Work to complete
Identify the lines bearing the string "wide" and gather them.

Data segment
------------------------------------
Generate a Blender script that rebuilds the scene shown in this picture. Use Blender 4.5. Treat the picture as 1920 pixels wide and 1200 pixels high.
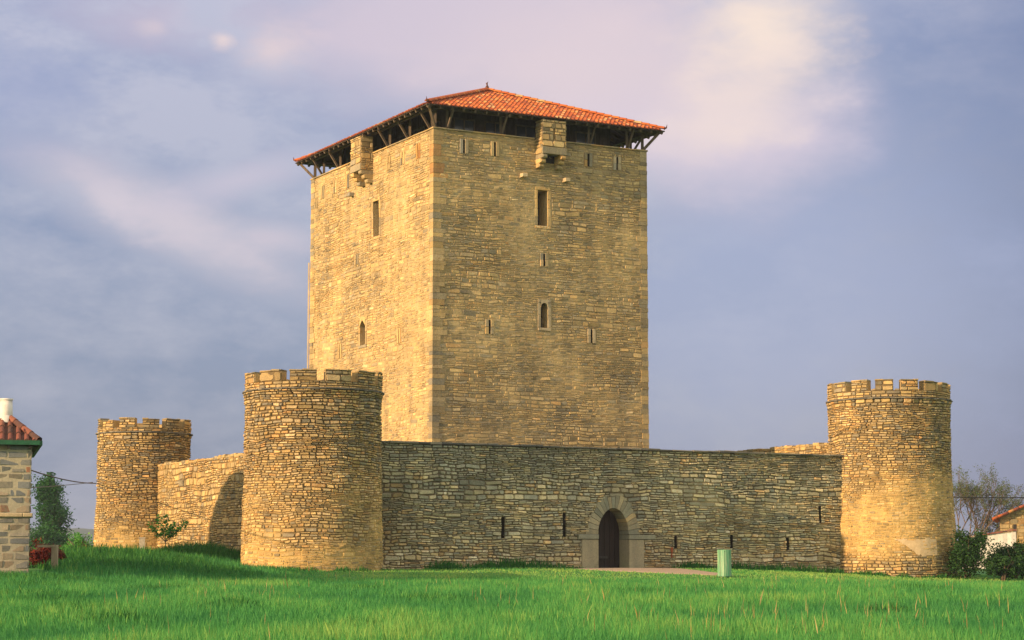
import bpy, math, random
import numpy as np
from mathutils import Vector, Matrix
random.seed(7)
sc = bpy.context.scene
for _o in list(bpy.data.objects): bpy.data.objects.remove(_o)
rad = math.radians
# ------------------------------------------------------------------ camera
EYE = 1.65
cam = bpy.data.objects.new('camera', bpy.data.cameras.new('camera'))
sc.collection.objects.link(cam); sc.camera = cam
cam.location = (0, 0, EYE); cam.rotation_euler = (rad(90+6.724), 0, 0)
cam.data.sensor_width = 36; cam.data.lens = 36*3816.6/1920
cam.data.clip_start = .5; cam.data.clip_end = 9000
sc.render.resolution_x = 1024; sc.render.resolution_y = 640
# ------------------------------------------------------------------ sun
SUN_AZ, SUN_EL = rad(56.5), rad(14.0)     # the light travels towards this azimuth
travel = Vector((math.sin(SUN_AZ)*math.cos(SUN_EL), math.cos(SUN_AZ)*math.cos(SUN_EL), -math.sin(SUN_EL)))
sl = bpy.data.lights.new('sun', 'SUN'); sl.energy = 4.6; sl.angle = rad(.55); sl.color = (1, .66, .37)
sun = bpy.data.objects.new('sun', sl); sc.collection.objects.link(sun)
sun.rotation_euler = travel.to_track_quat('-Z', 'Y').to_euler(); sun.location = (-40, -20, 40)
# ------------------------------------------------------------------ sky
def srgb(r, g, b):
    f = lambda c: (c/255/12.92) if c/255 <= .04045 else ((c/255+.055)/1.055)**2.4
    return (f(r), f(g), f(b), 1)
world = bpy.data.worlds.new('World'); sc.world = world; world.use_nodes = True
WN = world.node_tree; WN.nodes.clear()
def wn(t, **k):
    n = WN.nodes.new(t)
    for a, b in k.items(): setattr(n, a, b)
    return n
def wl(a, b): WN.links.new(a, b)
def wmath(op, a, b=None, c=None, clamp=False):
    n = wn('ShaderNodeMath', operation=op, use_clamp=clamp)
    for i, x in enumerate((a, b, c)):
        if x is None: continue
        if isinstance(x, (int, float)): n.inputs[i].default_value = x
        else: wl(x, n.inputs[i])
    return n.outputs[0]
def wmix(fac, a, b, mode='MIX'):
    n = wn('ShaderNodeMix', data_type='RGBA', blend_type=mode)
    for s, x in ((0, fac), (6, a), (7, b)):
        if hasattr(x, 'is_linked'): wl(x, n.inputs[s])
        else: n.inputs[s].default_value = x
    return n.outputs[2]
def build_sky():
    out = wn('ShaderNodeOutputWorld'); bg = wn('ShaderNodeBackground'); bg.inputs[1].default_value = .1
    sky = wn('ShaderNodeTexSky', sky_type='NISHITA'); sky.sun_disc = False
    sky.sun_elevation = SUN_EL; sky.sun_rotation = SUN_AZ+math.pi
    sky.air_density = 1.3; sky.dust_density = 2.0
    tc = wn('ShaderNodeTexCoord'); sep = wn('ShaderNodeSeparateXYZ'); wl(tc.outputs['Generated'], sep.inputs[0])
    X, Y, Z = sep.outputs
    # cloud-space noise
    nz = wn('ShaderNodeTexNoise'); nz.inputs['Scale'].default_value = 5.5; nz.inputs['Detail'].default_value = 9; nz.inputs['Roughness'].default_value = .57
    mp = wn('ShaderNodeMapping'); mp.inputs['Scale'].default_value = (1, 1, 2.1); wl(tc.outputs['Generated'], mp.inputs[0]); wl(mp.outputs[0], nz.inputs[0])
    nf = wn('ShaderNodeTexNoise'); nf.inputs['Scale'].default_value = 19; nf.inputs['Detail'].default_value = 11; nf.inputs['Roughness'].default_value = .66
    wl(mp.outputs[0], nf.inputs[0])
    N1 = nz.outputs[0]; N2 = nf.outputs[0]
    n1 = wmath('SUBTRACT', N1, .5); n2 = wmath('SUBTRACT', N2, .5)
    # wide gradient: slate at the horizon, periwinkle higher up
    t = wmath('MULTIPLY', Z, 3.6, clamp=True)
    base = wmix(t, srgb(122, 136, 164), srgb(138, 151, 190))
    veil = wmath('MULTIPLY_ADD', wmath('ADD', n1, wmath('MULTIPLY', n2, .8)), 3.0, .50, clamp=True)
    base = wmix(veil, base, wmix(t, srgb(148, 156, 180), srgb(186, 186, 208)))
    # darker slate to the right (east) of the castle
    dk = wmath('MULTIPLY_ADD', X, 6.0, -.62, clamp=True)
    dk = wmath('MULTIPLY', dk, wmath('MULTIPLY_ADD', n1, -1.2, .85, clamp=True))
    base = wmix(dk, base, srgb(106, 118, 160))
    def blob(px, py, sx, sy, col, amt, ns=.9, fs=.6, tilt=0.0, soft=1.35):
        # a cloud bank centred on one direction of the sky
        nonlocal base
        a0 = (px-960)/3843; e0 = (1050-py)/3843
        dx = wmath('SUBTRACT', X, a0); dz = wmath('SUBTRACT', Z, e0)
        u = wmath('ADD', wmath('MULTIPLY', dx, math.cos(tilt)), wmath('MULTIPLY', dz, math.sin(tilt)))
        v = wmath('SUBTRACT', wmath('MULTIPLY', dz, math.cos(tilt)), wmath('MULTIPLY', dx, math.sin(tilt)))
        u = wmath('DIVIDE', u, sx/3843); v = wmath('DIVIDE', v, sy/3843)
        r = wmath('SQRT', wmath('ADD', wmath('MULTIPLY', u, u), wmath('MULTIPLY', v, v)))
        r = wmath('ADD', r, wmath('ADD', wmath('MULTIPLY', n1, ns*3), wmath('MULTIPLY', n2, fs*2)))
        m = wmath('MULTIPLY', wmath('SUBTRACT', 1.0+soft*.35, r), 1/soft, clamp=True)
        sm = wmath('MULTIPLY', wmath('MULTIPLY', m, m), wmath('MULTIPLY_ADD', m, -2.0, 3.0))
        base = wmix(wmath('MULTIPLY', sm, amt), base, col)
    blob(1480, 600, 420, 330, srgb(166, 172, 206), .55, ns=.8)
    blob(330, 425, 260, 62, srgb(208, 196, 208), .85, ns=.8, fs=1.1, tilt=-.42)
    blob(210, 380, 90, 36, srgb(210, 198, 210), .7, ns=.8, fs=1.2, tilt=-.7)
    blob(450, 345, 190, 42, srgb(200, 190, 208), .7, ns=.9, fs=1.1, tilt=.28)
    blob(520, 450, 110, 36, srgb(204, 192, 206), .7, ns=.9, fs=1.1, tilt=-.1)
    blob(180, 330, 110, 60, srgb(190, 182, 200), .45, ns=1.2, fs=.8)
    blob(60, 200, 200, 120, srgb(150, 158, 196), .5, ns=1.2)
    blob(320, 60, 220, 70, srgb(196, 180, 200), .6, ns=1.5, fs=.9)
    blob(900, 40, 560, 170, srgb(210, 194, 208), .9, ns=.9, fs=.4)
    blob(1180, 170, 330, 200, srgb(222, 202, 208), .85, ns=.6, fs=.35)
    blob(1330, 270, 240, 90, srgb(212, 196, 212), .75, ns=.7, fs=.45)
    blob(1430, 60, 150, 130, srgb(250, 226, 208), .9, ns=.9, fs=.7, tilt=.5)
    blob(1390, 190, 190, 80, srgb(236, 214, 208), .7, ns=.9, fs=.8, tilt=.5)
    blob(1530, 190, 90, 40, srgb(204, 192, 208), .5, ns=.9, fs=.8, tilt=.2)
    blob(425, 92, 30, 20, srgb(240, 214, 208), .9, ns=1.0, fs=1.4, soft=1.5)
    blob(300, 75, 30, 16, srgb(214, 196, 204), .55, ns=1.0, fs=1.6, soft=1.5)
    blob(510, 110, 70, 50, srgb(226, 204, 206), .8, ns=1.0, fs=1.1)
    # unseen sky overhead and behind the viewer, brightened and warmed to fill shaded walls
    back = wmath('MULTIPLY_ADD', Y, -1.6, .9, clamp=True); up = wmath('MULTIPLY_ADD', Z, 3.0, -1.15, clamp=True)
    base = wmix(wmath('MAXIMUM', back, up), base, (1.0, .90, .76, 1))
    hsv = wmix(1.0, base, (7.9, 7.9, 7.9, 1), 'MULTIPLY')
    hsv.node.clamp_result = False
    fin = wmix(.86, sky.outputs[0], hsv)
    wl(fin, bg.inputs[0]); wl(bg.outputs[0], out.inputs[0])
build_sky()
sc.view_settings.view_transform = 'Standard'; sc.view_settings.look = 'None'
sc.view_settings.exposure = 0.55; sc.view_settings.gamma = 1
sc.cycles.max_bounces = 5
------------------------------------
Reply
Generate a Blender script that rebuilds the scene shown in this picture. Use Blender 4.5. Treat the picture as 1920 pixels wide and 1200 pixels high.
    # wide gradient: slate at the horizon, periwinkle higher up